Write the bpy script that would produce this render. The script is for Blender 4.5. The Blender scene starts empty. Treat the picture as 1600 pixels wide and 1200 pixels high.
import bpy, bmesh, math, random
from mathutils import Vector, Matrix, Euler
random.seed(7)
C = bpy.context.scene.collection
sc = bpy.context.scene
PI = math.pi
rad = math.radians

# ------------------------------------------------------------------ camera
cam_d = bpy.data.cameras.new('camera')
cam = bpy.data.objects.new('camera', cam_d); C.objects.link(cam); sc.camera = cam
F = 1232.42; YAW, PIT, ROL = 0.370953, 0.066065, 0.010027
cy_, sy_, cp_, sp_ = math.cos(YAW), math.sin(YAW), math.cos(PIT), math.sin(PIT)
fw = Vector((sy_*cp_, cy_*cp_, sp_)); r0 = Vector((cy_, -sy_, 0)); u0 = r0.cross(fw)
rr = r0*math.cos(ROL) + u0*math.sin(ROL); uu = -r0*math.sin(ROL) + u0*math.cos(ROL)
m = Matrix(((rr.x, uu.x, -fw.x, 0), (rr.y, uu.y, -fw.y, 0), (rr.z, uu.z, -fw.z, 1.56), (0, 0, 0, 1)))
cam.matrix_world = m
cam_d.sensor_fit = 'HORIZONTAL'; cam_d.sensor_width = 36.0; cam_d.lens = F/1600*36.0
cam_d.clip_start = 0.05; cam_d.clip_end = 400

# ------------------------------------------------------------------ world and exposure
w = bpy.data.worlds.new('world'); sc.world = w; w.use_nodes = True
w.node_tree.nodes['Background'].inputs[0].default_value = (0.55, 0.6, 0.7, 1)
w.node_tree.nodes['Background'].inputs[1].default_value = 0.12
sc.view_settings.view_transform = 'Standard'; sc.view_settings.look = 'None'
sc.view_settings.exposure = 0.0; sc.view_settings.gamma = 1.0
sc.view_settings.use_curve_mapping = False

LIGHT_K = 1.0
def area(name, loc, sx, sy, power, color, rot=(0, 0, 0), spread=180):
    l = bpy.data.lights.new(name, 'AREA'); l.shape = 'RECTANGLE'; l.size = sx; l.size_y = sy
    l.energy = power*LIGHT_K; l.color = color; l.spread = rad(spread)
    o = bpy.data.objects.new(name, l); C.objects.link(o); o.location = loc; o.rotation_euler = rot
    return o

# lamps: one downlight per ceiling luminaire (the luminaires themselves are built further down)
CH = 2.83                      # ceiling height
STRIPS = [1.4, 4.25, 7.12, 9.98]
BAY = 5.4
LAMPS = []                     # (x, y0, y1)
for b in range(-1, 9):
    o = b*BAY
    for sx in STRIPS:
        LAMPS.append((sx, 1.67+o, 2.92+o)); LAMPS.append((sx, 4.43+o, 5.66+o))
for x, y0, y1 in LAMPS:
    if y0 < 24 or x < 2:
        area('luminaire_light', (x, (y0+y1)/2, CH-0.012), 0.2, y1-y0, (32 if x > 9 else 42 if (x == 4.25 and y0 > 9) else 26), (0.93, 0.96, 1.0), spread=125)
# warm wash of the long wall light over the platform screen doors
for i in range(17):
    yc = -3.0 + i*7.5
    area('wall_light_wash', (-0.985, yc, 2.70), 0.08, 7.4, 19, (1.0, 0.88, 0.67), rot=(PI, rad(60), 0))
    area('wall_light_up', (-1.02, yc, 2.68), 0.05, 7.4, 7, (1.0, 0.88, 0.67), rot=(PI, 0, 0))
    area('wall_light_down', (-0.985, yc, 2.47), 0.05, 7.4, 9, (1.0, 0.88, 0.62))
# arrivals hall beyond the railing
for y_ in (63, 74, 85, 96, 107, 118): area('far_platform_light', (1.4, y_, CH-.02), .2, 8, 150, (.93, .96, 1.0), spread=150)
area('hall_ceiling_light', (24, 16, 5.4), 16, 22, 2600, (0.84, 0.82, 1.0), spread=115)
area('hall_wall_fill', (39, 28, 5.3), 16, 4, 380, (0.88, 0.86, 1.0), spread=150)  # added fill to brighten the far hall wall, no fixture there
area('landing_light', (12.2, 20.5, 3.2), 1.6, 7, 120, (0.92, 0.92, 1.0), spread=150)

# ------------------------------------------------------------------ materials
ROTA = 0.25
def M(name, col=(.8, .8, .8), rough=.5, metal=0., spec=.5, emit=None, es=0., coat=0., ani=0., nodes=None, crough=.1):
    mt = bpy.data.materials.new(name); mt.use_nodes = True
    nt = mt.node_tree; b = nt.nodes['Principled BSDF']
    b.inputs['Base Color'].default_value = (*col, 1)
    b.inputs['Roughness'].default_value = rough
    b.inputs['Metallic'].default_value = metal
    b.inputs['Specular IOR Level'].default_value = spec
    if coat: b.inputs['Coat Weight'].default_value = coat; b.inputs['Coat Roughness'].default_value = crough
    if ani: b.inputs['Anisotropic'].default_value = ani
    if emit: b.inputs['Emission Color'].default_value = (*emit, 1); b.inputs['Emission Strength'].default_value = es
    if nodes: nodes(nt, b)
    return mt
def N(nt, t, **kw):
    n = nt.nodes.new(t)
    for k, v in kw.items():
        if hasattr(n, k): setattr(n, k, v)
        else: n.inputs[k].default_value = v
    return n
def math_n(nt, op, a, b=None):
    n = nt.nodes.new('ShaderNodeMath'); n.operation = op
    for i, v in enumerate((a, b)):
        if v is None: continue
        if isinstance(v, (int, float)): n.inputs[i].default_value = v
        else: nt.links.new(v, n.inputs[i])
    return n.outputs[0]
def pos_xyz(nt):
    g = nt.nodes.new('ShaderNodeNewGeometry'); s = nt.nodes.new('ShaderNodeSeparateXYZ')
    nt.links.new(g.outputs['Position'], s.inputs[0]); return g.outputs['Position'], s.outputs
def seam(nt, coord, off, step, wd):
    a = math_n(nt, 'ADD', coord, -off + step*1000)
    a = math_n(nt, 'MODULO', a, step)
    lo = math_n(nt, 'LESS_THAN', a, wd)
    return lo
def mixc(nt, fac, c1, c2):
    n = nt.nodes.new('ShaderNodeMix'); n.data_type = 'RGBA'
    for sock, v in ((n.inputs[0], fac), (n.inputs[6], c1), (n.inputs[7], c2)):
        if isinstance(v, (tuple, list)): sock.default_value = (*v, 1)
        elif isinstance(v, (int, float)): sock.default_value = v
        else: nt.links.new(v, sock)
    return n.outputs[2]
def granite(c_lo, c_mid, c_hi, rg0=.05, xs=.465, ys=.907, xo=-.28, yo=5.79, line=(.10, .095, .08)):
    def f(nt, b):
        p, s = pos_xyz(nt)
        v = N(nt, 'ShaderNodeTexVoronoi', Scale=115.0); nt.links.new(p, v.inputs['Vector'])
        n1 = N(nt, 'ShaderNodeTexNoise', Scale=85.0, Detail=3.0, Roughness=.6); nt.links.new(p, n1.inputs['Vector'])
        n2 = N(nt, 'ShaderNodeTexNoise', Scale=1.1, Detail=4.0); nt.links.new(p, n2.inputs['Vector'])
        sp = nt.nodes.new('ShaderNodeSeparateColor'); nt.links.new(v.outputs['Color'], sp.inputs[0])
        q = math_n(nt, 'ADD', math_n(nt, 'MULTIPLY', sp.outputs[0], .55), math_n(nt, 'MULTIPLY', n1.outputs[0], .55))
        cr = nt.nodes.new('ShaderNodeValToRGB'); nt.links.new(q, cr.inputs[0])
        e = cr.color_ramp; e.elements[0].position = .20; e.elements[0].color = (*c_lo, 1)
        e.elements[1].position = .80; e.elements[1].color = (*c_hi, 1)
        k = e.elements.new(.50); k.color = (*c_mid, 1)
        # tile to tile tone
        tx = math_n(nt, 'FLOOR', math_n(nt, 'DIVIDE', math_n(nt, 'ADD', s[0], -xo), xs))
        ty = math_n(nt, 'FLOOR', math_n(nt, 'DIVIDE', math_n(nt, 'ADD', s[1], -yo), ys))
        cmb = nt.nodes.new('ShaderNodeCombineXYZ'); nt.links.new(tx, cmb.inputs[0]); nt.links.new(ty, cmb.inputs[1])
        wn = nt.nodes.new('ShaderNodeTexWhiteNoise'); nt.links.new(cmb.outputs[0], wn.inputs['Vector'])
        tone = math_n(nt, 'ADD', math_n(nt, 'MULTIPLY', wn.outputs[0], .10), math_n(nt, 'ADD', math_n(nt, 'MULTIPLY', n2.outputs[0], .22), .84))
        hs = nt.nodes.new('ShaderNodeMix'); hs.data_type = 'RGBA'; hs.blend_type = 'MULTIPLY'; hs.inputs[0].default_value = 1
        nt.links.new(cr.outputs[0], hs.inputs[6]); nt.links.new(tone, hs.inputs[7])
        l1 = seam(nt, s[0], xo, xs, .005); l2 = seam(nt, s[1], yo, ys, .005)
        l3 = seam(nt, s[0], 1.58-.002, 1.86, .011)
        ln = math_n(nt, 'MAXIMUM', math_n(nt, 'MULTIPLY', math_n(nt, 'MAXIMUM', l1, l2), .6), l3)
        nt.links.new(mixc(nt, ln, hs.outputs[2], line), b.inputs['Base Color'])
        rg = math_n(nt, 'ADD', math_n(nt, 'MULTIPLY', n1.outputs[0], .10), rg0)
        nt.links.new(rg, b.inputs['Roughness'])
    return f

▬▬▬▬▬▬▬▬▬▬

Everything from the first line above up to and including the line that contains "cam_d.clip_start = 0.05; cam_d.clip_end = 400" should be printed exactly; please print only that.

Write the bpy script that would produce this render. The script is for Blender 4.5. The Blender scene starts empty. Treat the picture as 1600 pixels wide and 1200 pixels high.
import bpy, bmesh, math, random
from mathutils import Vector, Matrix, Euler
random.seed(7)
C = bpy.context.scene.collection
sc = bpy.context.scene
PI = math.pi
rad = math.radians

# ------------------------------------------------------------------ camera
cam_d = bpy.data.cameras.new('camera')
cam = bpy.data.objects.new('camera', cam_d); C.objects.link(cam); sc.camera = cam
F = 1232.42; YAW, PIT, ROL = 0.370953, 0.066065, 0.010027
cy_, sy_, cp_, sp_ = math.cos(YAW), math.sin(YAW), math.cos(PIT), math.sin(PIT)
fw = Vector((sy_*cp_, cy_*cp_, sp_)); r0 = Vector((cy_, -sy_, 0)); u0 = r0.cross(fw)
rr = r0*math.cos(ROL) + u0*math.sin(ROL); uu = -r0*math.sin(ROL) + u0*math.cos(ROL)
m = Matrix(((rr.x, uu.x, -fw.x, 0), (rr.y, uu.y, -fw.y, 0), (rr.z, uu.z, -fw.z, 1.56), (0, 0, 0, 1)))
cam.matrix_world = m
cam_d.sensor_fit = 'HORIZONTAL'; cam_d.sensor_width = 36.0; cam_d.lens = F/1600*36.0
cam_d.clip_start = 0.05; cam_d.clip_end = 400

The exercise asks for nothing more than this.